Read The Oscar Nominated And BAFTA Winning Screenplay Of 'The Artist'

EXCLUSIVE: Last night Jimmy Kimmel asked his guest John Goodman, co-star of the silent awards season darling The Artist, if there was actually a script for the film since it was completely silent. “It must have been four pages,” Kimmel said.  But Goodman corrected him and said it was actually quite impressive and in order to get him to do the role of the studio boss writer/director Michel Hazanavicius actually presented him an elaborate presentation with detailed description and even photos. Kimmel’s initial thought that because it’s silent, it doesn’t have to be written is a fairly common one, except from actual writers who obviously know scripts are not all about how much dialogue you have.  Indeed Hazanavicius’ original screenplay is one of the film’s ten Oscar nominations but because it is perceived as more of a directorial achievement than a written one, it is not currently favored to win by most pundits. Woody Allen’s Midnight In Paris is the front runner at both the Oscars and this weekend’s WGA awards (where the French produced The Artist is not eligible). Even Hazanavicius thinks his idol Allen will win. But with its surprising Original Screenplay victory at last Sunday’s BAFTA awards over Allen’s script and others, the possibility arises that perhaps The Artist could pull off an upset in the Oscar writing category too. Best Picture winners more often than not also carry their writers to victory and Artist is heavily favored to take Picture and Director in its Oscar haul February 26.   Campaigners for the film sent the entire script to Academy voters so they could see that it was indeed a fully fleshed out script,   and you can check out the entire screenplay right here in an online exclusive.  If Hazanavicius were to win for his script he would be the first to triumph for a fully silent film since Benjamin Glazer won for his adaptation of 7th Heaven at the first Academy Awards in 1927-28.

    1. A lot of people who don’t understand the filmmaking process think the writer puts down the words and the director brings it life by adding visuals.

      Totally wrong. The visuals originate with the writer and are on the page even if they’re not painstakingly describe in a novelistic way. The writer creates the world of the story and then finds the most visual way of exploiting that world and creates the genre-appropriate set pieces and most importantly determines what the characters are actually DOING (not just saying) during the entire film. I’m not talking blocking, which is a director’s job, I’m talking ACTION.

      The characters’ actions are themselves the core “visuals” of the film and this comes from the writer.

      To people who’ve done neither, writing a script seems straightforward and easy and directing a film seems difficult and complicated. In truth doing either well is extremely difficult, although it is easier to fake your way through directing a film (so many other people are directly contributing along the way) than it is to fake your way through writing a great script, when the writer is on their own (people think their ideas are helping and they’re not).

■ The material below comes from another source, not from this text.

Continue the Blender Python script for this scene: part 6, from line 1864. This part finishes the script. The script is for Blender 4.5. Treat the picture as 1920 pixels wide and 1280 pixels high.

  1. Ugh when will the backlash of the artist begin? It’s too simplistic and boring to be considered the best picture of the year!!! Wake up academy and reward the best picture of the year and don’t just follow what everyone else votes for

    1. The backlash is well established – this is the backlash to the backlash. Boring? Never. Simplistic? When was it decided that movies had to be complicated to be great?

  2. I assume Jimmy Kimmel was making a joke as he’s a smart guy (and great writer.) But coming up with the premise, the plot, the characters, the tone, the visual gags, the way the story itself is told…. all in the script.

    None of that makes it the best script of the year necessarily, but certainly it should be a contender.

  3. A script has to give the visual flavour of the film, something that’s hard to write and hard to read until you get used to it. The best thing about The Artist is that it’s a film that film fans can suggest to casual film watchers and if they convince them to see it, know they’ll get a kick out of it. I waited for months for it to come out, dragged my beloved to see it, and after 5 minutes of sitting arms folded refusing to enjoy it, she loved it.

  4. I’m a great fan of The Silents; during the transitional period, i.e., 1928 or so, through early thirties it seemed natural to go to talkies, but the Silents are a different art form, and in retrospect, they should have never quit making them. As for scripts, well, a movie is nothing more than a story told by pictures; somebody has to describe the pictures, hence, A SCRIPT IS NEEDED!